Why Pastors Need Mentors

Just a couple of years ago, in the city where I am a pastor, I saw another pastor go through a series of moral failures that the elders of the church believed disqualified him from pastoral ministry. This was a fairly influential pastor in our town and word traveled quickly about the events and his removal from leadership.

Usually, my first instinct would have been a judgmental attitude in my heart about his poor decisions, but by the grace of God, I had a different immediate thought: “That could happen to me.” There were no current habitual sins or vulnerable situations that were alarming or present in my life, but the words from Paul to the Corinthian Church, warning about Israel’s history, still occupied my mind: “So, whoever thinks he stands must be careful not to fall” (1 Corinthians 10:12 HCSB).

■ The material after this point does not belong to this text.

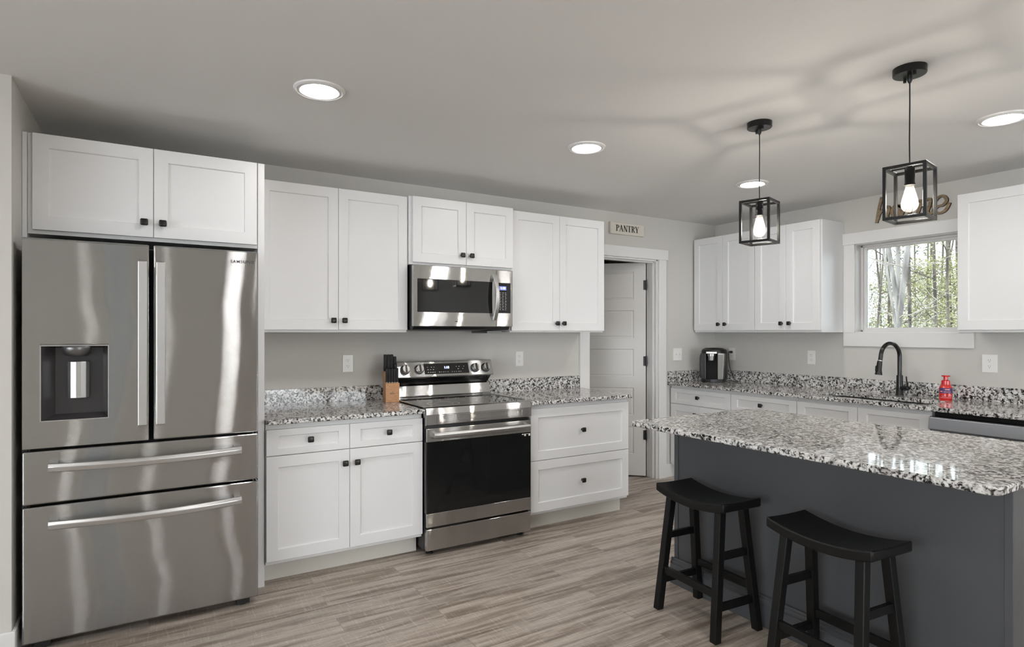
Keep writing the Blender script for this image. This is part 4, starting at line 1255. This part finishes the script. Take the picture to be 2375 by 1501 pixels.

What happened to that pastor could happen to me in an instant. I had a sense of urgency that I would not become another illustration in Paul Tripp’s book, “A Dangerous Calling,” and knew that could not be done on my own.

Finding A Mentor

A few days after the tragedy of the pastor’s moral failure took place, I walked into Starbucks and saw a local pastor from a PCA church in our city. He is in his mid-60s, has a great marriage, a relationship with his kids, and has faithfully been in local church ministry for over forty years. I had admired him from a distance for some time, but didn’t know him very well besides a casual greeting. Yet, I thought, here was the person I needed to help me be faithful in the present ministry and endure till the end.

I walked across the coffee shop, not exactly sure what I was asking of him, and said, “Pastor Bob, would it be okay if we started spending time together, and talking about stuff?” That was my vague and less than impressive approach. “I don’t want to end up in a Paul Tripp book,” I added.

While I have tremendous mentors in the ministry that talk to me about preaching, theology, and Church leadership, I needed someone local. Another pastor who could look me in the eyes, be unimpressed with the size of my church, and ask me real questions. Thankfully, Pastor Bob Evans from Wildwood Presbyterian Church agreed to meet with me regularly, and the last two years of spending time with a pastor one year away from retiring, who is finishing well, has been something I treasure.

I am not suggesting that having a mentor is the secret sauce to enduring in the ministry, but it is certainly one of the ingredients. Pastor Bob asks me questions nobody else will. He has seen it all, so he doesn’t care that I pastor a large church; he cares about me.

 While we have the blessing of so many resources in 2015 with access to more books, podcasts, social media outlets and blogs than ever, there is still the need for a mentor, in your city, that isn’t interested in your latest sermon series, but rather invested in your heart.

 

Our two-hour breakfasts are something I now crave, and believe I need, as the pressures and demands grow in my life. Honesty is critical in our conversations, in which he asks me difficult questions that inspect the heart, or our time together is pointless.

I know he has zero agenda outside of what I have asked him to be in my life, so I feel safe and comfortable in answering, even if sometimes I don’t like the questions. His investment in me has compelled me to want to do the same for others, so my wife and I have several young couples over to our home every Sunday evening. We laugh, check in, and let them see us be parents, and live normal life away from the church setting.

While we have the blessing of so many resources in 2015 with access to more books, podcasts, social media outlets and blogs than ever, there is still the need for a mentor, in your city, that isn’t interested in your latest sermon series, but rather invested in your heart. I went outside my denomination, to a PCA pastor about to retire.

Who is it you need to approach and ask to invest in your life? I am tired of the statistics of pastors who start and do not finish. There is no magical formula to enduring in the ministry. There are intentional steps to make sure you aren’t isolated, beyond questioning, and that you stay connected to someone who has run the race you are currently running. My challenge to you is to think of someone and ask for his help in your life. It is worth it. Who knows, God could use that person to prevent disaster in the future.